Rake away the debris of Carlisle’s second-half display and the statistics this team continue to punch out are nothing less than astonishing. Like Pac-Man gobbling up dots on a screen, United have consumed team after team after team on their own ground.

After clearing their 13th straight hurdle at Brunton Park, thereby extending their history-making home run, Ward’s side now venture to Swindon’s County Ground in three days’ time, where victory will be their seventh off the reel in League One, home and away: another club record.

None of this seemed plausible when United were making a 2-1 advantage appear as perilous as possible last night, but it also needs to be said that they were solid value for their two-goal interval lead which, during a rampaging passage of play, might even have been extended.
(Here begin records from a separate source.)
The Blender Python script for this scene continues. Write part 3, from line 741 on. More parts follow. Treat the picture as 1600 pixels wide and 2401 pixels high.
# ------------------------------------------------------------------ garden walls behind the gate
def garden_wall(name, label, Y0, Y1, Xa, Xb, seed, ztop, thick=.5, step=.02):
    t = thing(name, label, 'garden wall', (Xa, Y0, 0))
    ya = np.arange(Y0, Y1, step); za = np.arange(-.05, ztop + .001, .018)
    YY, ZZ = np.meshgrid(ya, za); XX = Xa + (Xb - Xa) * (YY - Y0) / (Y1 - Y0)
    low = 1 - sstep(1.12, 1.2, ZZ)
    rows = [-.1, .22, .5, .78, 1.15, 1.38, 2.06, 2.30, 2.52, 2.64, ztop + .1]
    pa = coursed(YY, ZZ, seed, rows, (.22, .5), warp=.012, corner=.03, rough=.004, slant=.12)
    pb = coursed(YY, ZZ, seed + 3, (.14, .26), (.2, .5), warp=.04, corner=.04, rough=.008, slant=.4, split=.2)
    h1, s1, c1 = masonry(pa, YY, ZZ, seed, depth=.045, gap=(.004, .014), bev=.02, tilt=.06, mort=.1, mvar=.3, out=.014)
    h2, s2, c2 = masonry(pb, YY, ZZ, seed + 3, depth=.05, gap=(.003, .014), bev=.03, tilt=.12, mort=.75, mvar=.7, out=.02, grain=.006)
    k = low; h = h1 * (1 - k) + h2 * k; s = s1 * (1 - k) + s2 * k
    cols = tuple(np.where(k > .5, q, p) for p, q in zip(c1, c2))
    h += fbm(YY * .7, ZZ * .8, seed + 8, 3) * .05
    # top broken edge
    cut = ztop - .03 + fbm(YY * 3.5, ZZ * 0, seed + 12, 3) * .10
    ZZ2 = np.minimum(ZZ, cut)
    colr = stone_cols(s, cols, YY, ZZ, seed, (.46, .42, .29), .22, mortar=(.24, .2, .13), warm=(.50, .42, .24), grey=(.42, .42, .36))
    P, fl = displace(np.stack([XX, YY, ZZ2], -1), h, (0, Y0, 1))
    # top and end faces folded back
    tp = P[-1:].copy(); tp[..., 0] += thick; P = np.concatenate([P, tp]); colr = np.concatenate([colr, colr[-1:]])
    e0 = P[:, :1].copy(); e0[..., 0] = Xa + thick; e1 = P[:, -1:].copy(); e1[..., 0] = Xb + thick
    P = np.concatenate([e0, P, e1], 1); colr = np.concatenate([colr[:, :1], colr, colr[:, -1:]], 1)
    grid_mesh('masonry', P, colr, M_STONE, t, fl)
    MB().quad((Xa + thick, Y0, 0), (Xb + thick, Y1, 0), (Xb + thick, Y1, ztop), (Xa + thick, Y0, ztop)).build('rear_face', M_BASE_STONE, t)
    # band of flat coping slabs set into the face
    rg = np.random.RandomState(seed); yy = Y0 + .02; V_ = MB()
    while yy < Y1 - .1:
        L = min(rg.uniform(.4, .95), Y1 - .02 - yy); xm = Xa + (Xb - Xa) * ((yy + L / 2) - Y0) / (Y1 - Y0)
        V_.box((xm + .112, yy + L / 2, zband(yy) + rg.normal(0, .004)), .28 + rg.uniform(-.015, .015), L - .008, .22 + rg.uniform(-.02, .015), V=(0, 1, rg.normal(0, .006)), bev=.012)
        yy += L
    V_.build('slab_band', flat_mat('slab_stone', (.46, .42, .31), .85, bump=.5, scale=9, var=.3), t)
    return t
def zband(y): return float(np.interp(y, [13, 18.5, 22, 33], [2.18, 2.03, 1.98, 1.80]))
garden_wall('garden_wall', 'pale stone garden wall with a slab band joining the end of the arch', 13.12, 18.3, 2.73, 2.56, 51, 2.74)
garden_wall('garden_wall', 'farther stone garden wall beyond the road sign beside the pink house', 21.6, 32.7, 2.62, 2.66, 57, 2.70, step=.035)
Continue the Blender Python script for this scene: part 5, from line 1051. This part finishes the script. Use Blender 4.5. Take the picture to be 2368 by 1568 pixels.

The opening exchanges, save for a David Bell shot and a Simon Hackney volley which Dean Brill repelled, are best left unreported. It took roughly 21 minutes for either side to conjure anything meaningful, but that was quite sufficient for the hosts to take the lead.

First, Grant Smith battered a well-timed volley towards the bottom corner, drawing a scrambling save from Brill. What followed was utter simplicity, as Marc Bridge-Wilkinson bent his corner into the box and Danny Livesey cruised into space to thump home his second goal in four days.

Seven minutes on and another defender was appearing in Luton’s box to convincing effect. Carlisle’s second was rooted in another corner, conceded by Brill after Evan Horwood’s looping cross.

From the delivery, Peter Murphy had a blast saved, as did Bridge-Wilkinson, but then Chris Lumsdon lofted the ball back into the area and Murphy timed his rise to perfection to nod the ball past the advancing Brill.

Seconds later, Cleveland Taylor and David Raven linked fluently down the right, the latter flashed over a cross that flew millimetres beyond the sliding Danny Graham, and you got to thinking it might be an evening which would end with United’s goal difference being forced to submit to a steroid test.

Not so. A poked Keith Keane effort and a dangerous Paul McVeigh volley at the end of the first half gave notice that Luton were awakening. Still, none of us saw quite what was coming. Bell, far too classy to sink into League Two with his fellow Hatters come May, halved the deficit in the 51st minute but twisting away from Hackney and ripping a shot past Keiren Westwood from 25 yards.

That prompted Harford’s side to look for more gaps in the Cumbrian defence, as United’s own passing and conviction disappeared completely from view.

Paul Furlong, still a sturdy leader of the line at 39, blasted over from decent territory after sound work from Richard Jackson and the excellent McVeigh.

A rare United foray saw Keane hack clear a dangerous Lumsdon cross, but back flew Luton, with pace and purpose: a McVeigh missile Westwood tipped over, a couple of bundled goals ruled out by the referee for fouls in the area, and a general spell where the visitors looked as implausible as relegation candidates as United did as members of a three-team contest for two automatic promotion spots.

This fretful journey to victory, where the only honourable mentions go to United’s defenders, also received a pair of unpleasant footnotes: first, when substitute Jeff Smith was carried off with a serious-looking ankle injury after a thumping tackle; and when the under-performing Cleveland Taylor’s 79th-minute substitution was greeted by an outbreak of ironic cheering that Livesey, after the whistle, was quite right to call in for critical attention.

Before they pipe up again, those responsible need to inform the world of a single instance when such inane mockery has had a positive effect on a player, or a team. Answers to the usual address.

Back to Livesey for another serving of common-sense: “We’re going to get on the training pitch to put right what went wrong in the second half,” said the centre-half. “The result masks the performance, in a way.

“But at the end of the season you don’t look back at these games and say ‘We didn’t play well’. All that matters is we got the points.” Correct on both counts. Last night might go down as the evening complacency was shoved in front of a firing squad at Brunton Park.

But also as an occasion when Carlisle – albeit traumatically – chalked up yet another victim.